* What is being asked
Leaving out every picture, copy the lines of the data exactly, from the first through the line containing "from mathutils import Vector, Matrix".

_ _ _

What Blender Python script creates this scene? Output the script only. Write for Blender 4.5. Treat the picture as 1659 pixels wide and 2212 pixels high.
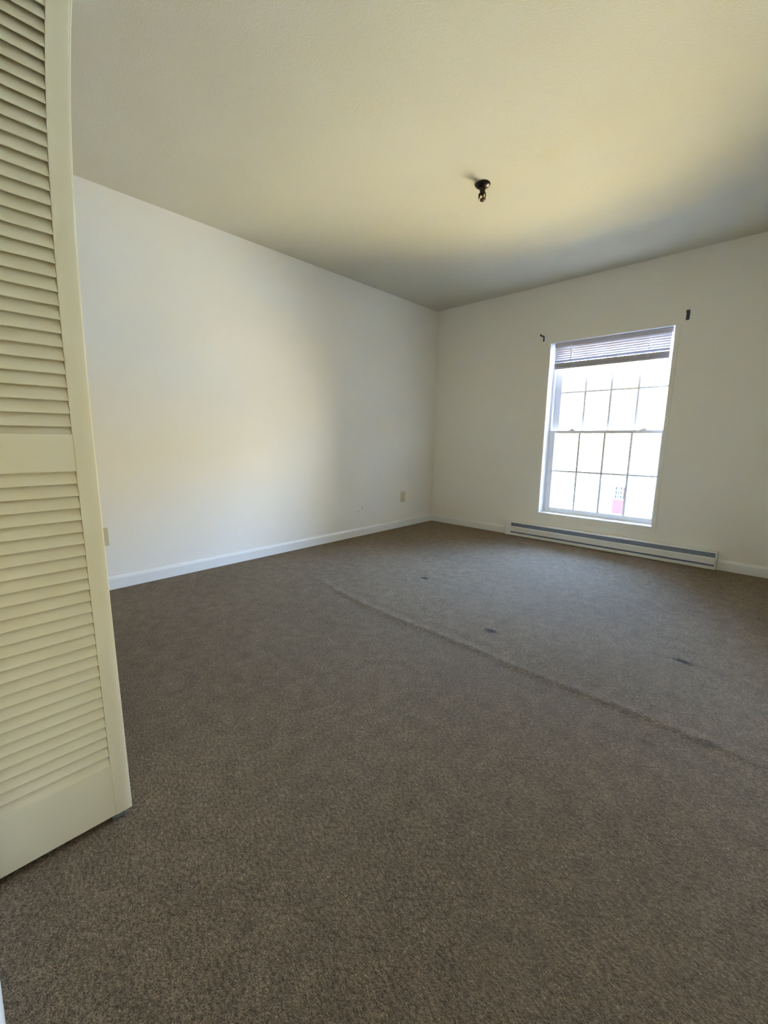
import bpy, bmesh, math, random
from mathutils import Vector, Matrix

random.seed(7)
for o in list(bpy.data.objects):
    bpy.data.objects.remove(o)
SC = bpy.context.scene
COL = SC.collection

# ------------------------------------------------------------------ camera
cam_d = bpy.data.cameras.new('camera')
cam = bpy.data.objects.new('camera', cam_d)
COL.objects.link(cam)
FW = Vector((-0.67636886, 0.71638464, -0.17122559))
RT = Vector((0.72586821, 0.68775832, 0.01019029))
UP = Vector((-0.12506199, 0.11739482, 0.98517915))
M = Matrix((RT, UP, -FW)).transposed().to_4x4()
M.translation = Vector((3.1038964, -4.1493298, 0.9921781))
cam.matrix_world = M
cam_d.sensor_fit = 'VERTICAL'
cam_d.sensor_height = 36.0
cam_d.sensor_width = 27.0
cam_d.lens = 906.441 / 2212.0 * 36.0
cam_d.clip_start = 0.005
cam_d.clip_end = 400
SC.camera = cam

# ------------------------------------------------------------------ colour management
vs = SC.view_settings
vs.view_transform = 'Standard'
vs.look = 'None'
vs.exposure = 1.62
vs.gamma = 1.0
vs.use_curve_mapping = False

# ------------------------------------------------------------------ sky and sunlit distance
SKY_BLUE = (0.31, 0.52, 1.0, 1)
SKY_S = 37.0
LOW_WARM = (1.0, 0.83, 0.45, 1)
LOW_S = 18.5
HOR = (1.0, 0.86, 0.56, 1)
HOR_S = 13.0
NEAR_SHADE = (0.40, 0.46, 0.55, 1)
NEAR_S = 9.0
world = bpy.data.worlds.new('sky')
SC.world = world
world.use_nodes = True
nt = world.node_tree
nt.nodes.clear()
wo = nt.nodes.new('ShaderNodeOutputWorld')
bg = nt.nodes.new('ShaderNodeBackground')
tc = nt.nodes.new('ShaderNodeTexCoord')
sep = nt.nodes.new('ShaderNodeSeparateXYZ')
nt.links.new(tc.outputs['Generated'], sep.inputs[0])
ramp = nt.nodes.new('ShaderNodeValToRGB')
mp = nt.nodes.new('ShaderNodeMapRange')
mp.inputs['From Min'].default_value = -1
mp.inputs['From Max'].default_value = 1
nt.links.new(sep.outputs['Z'], mp.inputs['Value'])
nt.links.new(mp.outputs[0], ramp.inputs[0])
cr = ramp.color_ramp
def wstop(pos, c, s):
    e = cr.elements.new(pos)
    e.color = (c[0]*s/30, c[1]*s/30, c[2]*s/30, 1)
cr.elements[0].position = 0.0
cr.elements[0].color = (NEAR_SHADE[0]*NEAR_S/30, NEAR_SHADE[1]*NEAR_S/30, NEAR_SHADE[2]*NEAR_S/30, 1)
cr.elements[1].position = 1.0
cr.elements[1].color = (SKY_BLUE[0]*SKY_S/30, SKY_BLUE[1]*SKY_S/30, SKY_BLUE[2]*SKY_S/30, 1)
wstop(0.5*(1-math.sin(math.radians(41))), NEAR_SHADE, NEAR_S)
wstop(0.5*(1-math.sin(math.radians(35))), LOW_WARM, LOW_S)
wstop(0.5*(1-math.sin(math.radians(13))), LOW_WARM, LOW_S)
wstop(0.5*(1-math.sin(math.radians(8))), HOR, HOR_S)
wstop(0.5*(1+math.sin(math.radians(9))), HOR, HOR_S)
wstop(0.5*(1+math.sin(math.radians(15))), SKY_BLUE, SKY_S)
vm = nt.nodes.new('ShaderNodeVectorMath'); vm.operation = 'SCALE'
vm.inputs['Scale'].default_value = 30.0
nt.links.new(ramp.outputs[0], vm.inputs[0])
nt.links.new(vm.outputs[0], bg.inputs['Color'])
bg.inputs['Strength'].default_value = 1.0
nt.links.new(bg.outputs[0], wo.inputs[0])

sun_d = bpy.data.lights.new('sun', 'SUN')
sun_d.energy = 4.0
sun_d.angle = math.radians(0.53)
sun_d.color = (1.0, 0.94, 0.85)
sun = bpy.data.objects.new('sun', sun_d)
COL.objects.link(sun)
sun.rotation_euler = Vector((0.25, 1.0, -0.95)).to_track_quat('-Z', 'Y').to_euler()

# window opening in the window wall, in metres from the far corner
X0, X1, Z0, Z1 = 1.350, 2.351, 0.2726, 1.9105
H = 2.44
RX, RY = 3.38, -4.195

por_d = bpy.data.lights.new('window_portal', 'AREA')
por_d.shape = 'RECTANGLE'
por_d.size = X1 - X0
por_d.size_y = Z1 - Z0
por_d.cycles.is_portal = True
por = bpy.data.objects.new('window_portal', por_d)
COL.objects.link(por)
por.location = ((X0+X1)/2, 0.20, (Z0+Z1)/2)
por.rotation_euler = Vector((0, -1, 0)).to_track_quat('-Z', 'Z').to_euler()

# ------------------------------------------------------------------ materials
def mat(name, col, rough=0.5, spec=0.5, metal=0.0, noise=None, bump=None, emis=None):
    """noise=(scale, amount), bump=(scale, strength, distance)"""
    m = bpy.data.materials.new(name)
    m.use_nodes = True
    n = m.node_tree
    b = n.nodes['Principled BSDF']
    b.inputs['Base Color'].default_value = (*col, 1)
    b.inputs['Roughness'].default_value = rough
    b.inputs['Metallic'].default_value = metal
    b.inputs['Specular IOR Level'].default_value = spec
    g = n.nodes.new('ShaderNodeNewGeometry')
    if noise:
        t = n.nodes.new('ShaderNodeTexNoise')
        t.inputs['Scale'].default_value = noise[0]
        t.inputs['Detail'].default_value = 4
        n.links.new(g.outputs['Position'], t.inputs['Vector'])
        r = n.nodes.new('ShaderNodeMapRange')
        r.inputs['From Min'].default_value = 0.3
        r.inputs['From Max'].default_value = 0.7
        r.inputs['To Min'].default_value = 1 - noise[1]
        r.inputs['To Max'].default_value = 1 + noise[1]
        n.links.new(t.outputs['Fac'], r.inputs['Value'])
        v = n.nodes.new('ShaderNodeVectorMath'); v.operation = 'SCALE'
        v.inputs[0].default_value = col
        n.links.new(r.outputs[0], v.inputs['Scale'])
        n.links.new(v.outputs[0], b.inputs['Base Color'])
    if bump:
        t2 = n.nodes.new('ShaderNodeTexNoise')
        t2.inputs['Scale'].default_value = bump[0]
        t2.inputs['Detail'].default_value = 5
        n.links.new(g.outputs['Position'], t2.inputs['Vector'])
        bn = n.nodes.new('ShaderNodeBump')
        bn.inputs['Strength'].default_value = bump[1]
        bn.inputs['Distance'].default_value = bump[2]
        n.links.new(t2.outputs['Fac'], bn.inputs['Height'])
        n.links.new(bn.outputs[0], b.inputs['Normal'])
    return m

WALLC = (0.86, 0.822, 0.715)
M_wall = mat('wall_paint', WALLC, 0.75, 0.25, noise=(2.0, 0.012), bump=(90, 0.25, 0.002))
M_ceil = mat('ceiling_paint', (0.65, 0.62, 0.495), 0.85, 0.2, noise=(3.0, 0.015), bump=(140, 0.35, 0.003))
M_trim = mat('trim_paint', (0.82, 0.81, 0.74), 0.35, 0.5, bump=(30, 0.1, 0.001))
M_door = mat('door_paint', (0.84, 0.78, 0.55), 0.45, 0.4, noise=(6, 0.01), bump=(60, 0.15, 0.001))
M_vinyl = mat('window_vinyl', (0.82, 0.83, 0.86), 0.4, 0.5, noise=(8, 0.01))
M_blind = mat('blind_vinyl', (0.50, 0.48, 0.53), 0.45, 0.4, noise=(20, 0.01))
M_cord = mat('cord', (0.85, 0.85, 0.85), 0.8, 0.2, noise=(200, 0.05))
M_heat = mat('heater_enamel', (0.78, 0.78, 0.72), 0.35, 0.5, noise=(10, 0.015))
M_dark = mat('heater_dark', (0.24, 0.28, 0.36), 0.5, 0.5, metal=0.3, noise=(60, 0.15))
M_ivory = mat('ivory_plastic', (0.62, 0.55, 0.34), 0.3, 0.5, noise=(30, 0.02))
M_slot = mat('slot_dark', (0.02, 0.02, 0.02), 0.8, 0.2, noise=(50, 0.1))
M_bronze = mat('dark_bronze', (0.020, 0.013, 0.011), 0.32, 0.6, metal=0.6, noise=(70, 0.3))
M_brown = mat('brown_socket', (0.10, 0.045, 0.03), 0.5, 0.5, noise=(60, 0.2))
M_hook = mat('blue_black_metal', (0.02, 0.035, 0.09), 0.5, 0.5, noise=(90, 0.2))
M_steel = mat('zinc_steel', (0.5, 0.5, 0.5), 0.35, 0.5, metal=0.9, noise=(80, 0.1))
M_gasket = mat('green_plastic', (0.16, 0.19, 0.17), 0.5, 0.4, noise=(80, 0.1))
M_mark = mat('scuff', (0.30, 0.30, 0.36), 0.8, 0.2, noise=(300, 0.4))

def glass_mat():
    m = bpy.data.materials.new('window_glass'); m.use_nodes = True
    n = m.node_tree; n.nodes.clear()
    o = n.nodes.new('ShaderNodeOutputMaterial')
    t = n.nodes.new('ShaderNodeBsdfTransparent'); t.inputs[0].default_value = (0.97, 0.985, 0.98, 1)
    g = n.nodes.new('ShaderNodeBsdfGlossy'); g.inputs['Roughness'].default_value = 0.02
    f = n.nodes.new('ShaderNodeFresnel'); f.inputs['IOR'].default_value = 1.45
    x = n.nodes.new('ShaderNodeMixShader')
    n.links.new(f.outputs[0], x.inputs[0]); n.links.new(t.outputs[0], x.inputs[1]); n.links.new(g.outputs[0], x.inputs[2])
    n.links.new(x.outputs[0], o.inputs[0])
    return m
M_glass = glass_mat()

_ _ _

* Result
What Blender Python script creates this scene? Output the script only. Write for Blender 4.5. Treat the picture as 1659 pixels wide and 2212 pixels high.
import bpy, bmesh, math, random
from mathutils import Vector, Matrix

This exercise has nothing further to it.